- **BRIEF**:
Return each line that holds the word "scene".

- **EXTRACTED MATERIAL**:
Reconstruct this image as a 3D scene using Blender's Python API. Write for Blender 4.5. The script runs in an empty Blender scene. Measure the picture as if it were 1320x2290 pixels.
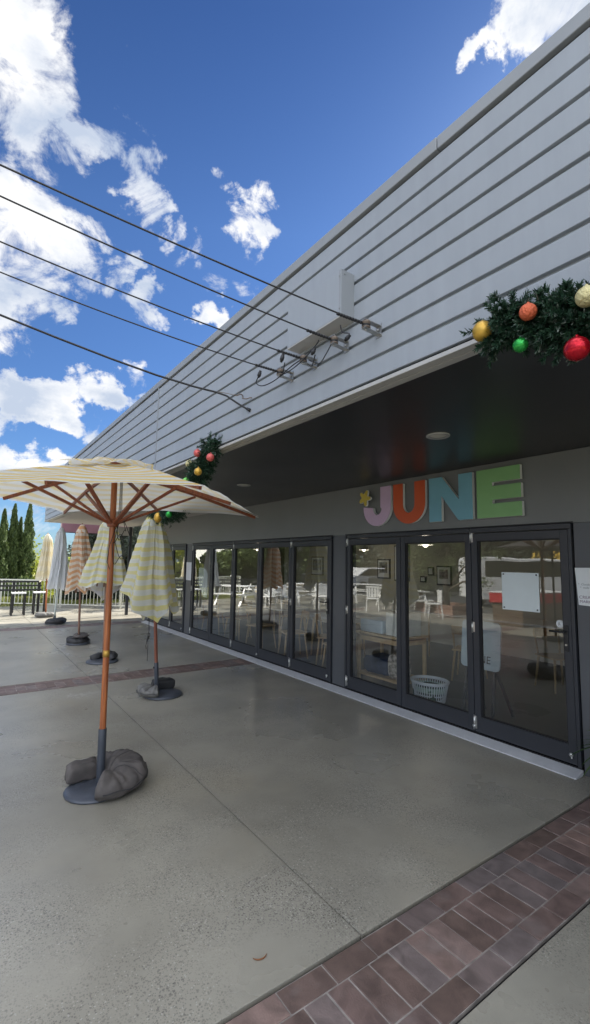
import bpy, bmesh, math, random
import numpy as np
from mathutils import Vector, Matrix, noise
PI=math.pi
random.seed(7); rng=np.random.default_rng(7)
S=bpy.context.scene
C=S.collection
# ------------------------------------------------------------------ helpers
def mat(name): 
    m=bpy.data.materials.new(name); m.use_nodes=True; return m
def lk(m,a,b): m.node_tree.links.new(a,b)
def P(m): return m.node_tree.nodes['Principled BSDF']
def N(m,t,**k):
    n=m.node_tree.nodes.new(t)
    for a,b in k.items():
        if hasattr(n,a): setattr(n,a,b)
        else: n.inputs[a].default_value=b
    return n
def simple(name,col,rough=.5,metal=0,var=.12,scale=6,bump=0,bscale=60,spec=.5):
    """Principled with mottled colour, broken roughness, optional bump."""
    m=mat(name); p=P(m); tc=N(m,'ShaderNodeTexCoord')
    n=N(m,'ShaderNodeTexNoise'); n.inputs['Scale'].default_value=scale; n.inputs['Detail'].default_value=6; lk(m,tc.outputs['Object'],n.inputs['Vector'])
    r=N(m,'ShaderNodeValToRGB'); e=r.color_ramp.elements
    e[0].position=.3; e[1].position=.7
    e[0].color=tuple(c*(1-var) for c in col)+(1,); e[1].color=tuple(min(1,c*(1+var)) for c in col)+(1,)
    lk(m,n.outputs['Fac'],r.inputs['Fac']); lk(m,r.outputs['Color'],p.inputs['Base Color'])
    mr=N(m,'ShaderNodeMapRange'); mr.inputs['To Min'].default_value=max(.02,rough-.08); mr.inputs['To Max'].default_value=min(1,rough+.08)
    lk(m,n.outputs['Fac'],mr.inputs['Value']); lk(m,mr.outputs['Result'],p.inputs['Roughness'])
    p.inputs['Metallic'].default_value=metal; p.inputs['Specular IOR Level'].default_value=spec
    if bump:
        b=N(m,'ShaderNodeTexNoise'); b.inputs['Scale'].default_value=bscale; b.inputs['Detail'].default_value=4; lk(m,tc.outputs['Object'],b.inputs['Vector'])
        bp=N(m,'ShaderNodeBump'); bp.inputs['Strength'].default_value=bump; bp.inputs['Distance'].default_value=.01
        lk(m,b.outputs['Fac'],bp.inputs['Height']); lk(m,bp.outputs['Normal'],p.inputs['Normal'])
    return m
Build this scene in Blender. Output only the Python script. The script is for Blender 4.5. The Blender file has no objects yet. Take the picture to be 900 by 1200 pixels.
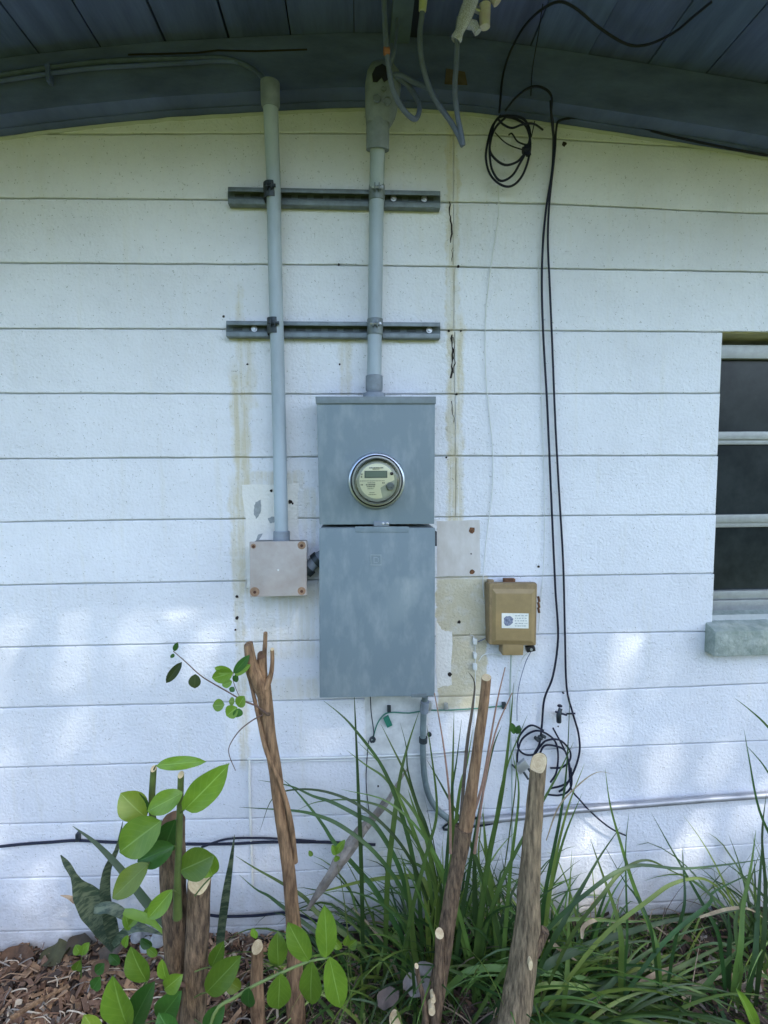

- **EXPECTED ANSWER**:
Reconstruct this image as a 3D scene using Blender's Python API. Write for Blender 4.5. The script runs in an empty Blender scene. Measure the picture as if it were 1320x2290 pixels.
S=bpy.context.scene
Build this scene in Blender. Output only the Python script. The script is for Blender 4.5. The Blender file has no objects yet. Take the picture to be 900 by 1200 pixels.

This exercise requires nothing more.